On Thu, 13 Mar 2003, Andreas Aardal Hanssen wrote:
> Everyone. Summing up some of the recent threads, how does this sound:
Excellent.
> 1) Maildir structuring for Binc IMAP changes.
...
> INBOX is obviously a special case here. Taking Dale's
> suggestions into consideration, if mail/ itself (or ~) is a
> Maildir, then this is used in place instead of INBOX and
> it's logged as a notice to the administrator because
> the mail/INBOX/ folder will then be ignored. The preferred scheme
> is to _not_ have mail/{cur,new,tmp} but mail/INBOX/{cur,new,tmp}.
>
> Typically, mail delivery (.qmail or rc or similar) must be
> instructed to deliver to the INBOX maildir in this new
> structure. Where this is not possible, a symlink from ~/mail/INBOX
> to ~/Maildir should do the trick.
I don't think this is necessary. INBOX location is a special case, and is
a local policy issue. It should be configured. I think that a command line
argument when the daemon is invoked is the way to go. My inbox is
~/Maildir, so I would have the daemon come to life as me (execed by the
authenticator) in my home directory, with a commandline argument of
"Maildir". No parsing to be done, and no ambiguity about where INBOX is.

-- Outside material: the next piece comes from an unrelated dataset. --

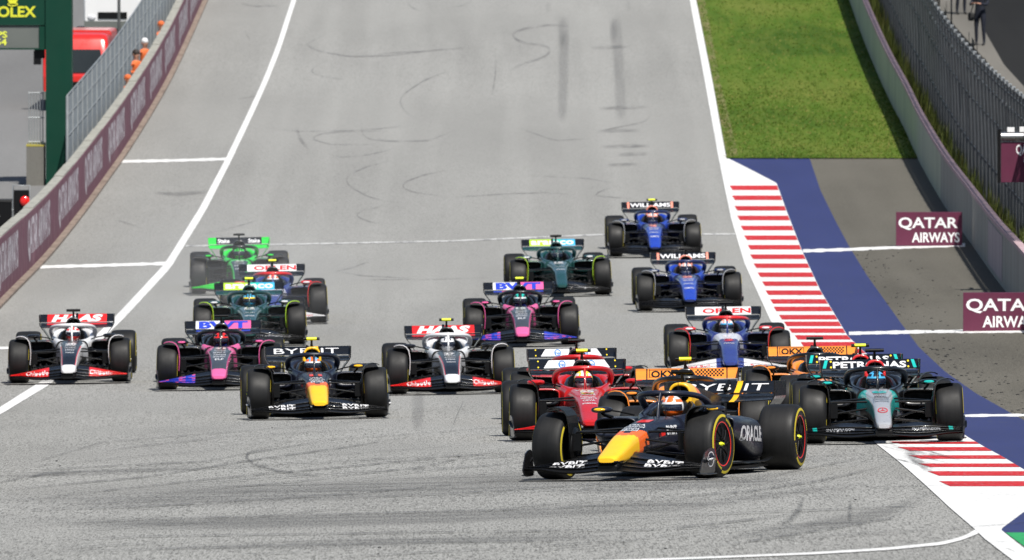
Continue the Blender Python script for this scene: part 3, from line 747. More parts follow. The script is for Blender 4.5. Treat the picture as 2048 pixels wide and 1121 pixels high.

(This is how qmail-pop3d works, no?)
[Why would "mail/INBOX/" be preferred to "Maildir/" for INBOX?]
I would then add a second command line argument which is the root of the
folder tree. In your example this would be "./mail/". That argument could
be optional, and would default to "./".
[Hmm, "./." or similar would clear up the Courier compatibility, wouldn't
it? No, we still have the flattened tree issue to deal with.]
> Comments please, comments! :-D
I'm in. Must dust off C++ skills. Let me know where I can help.
You haven't mentioned uidvalidity location. Inside each maildir?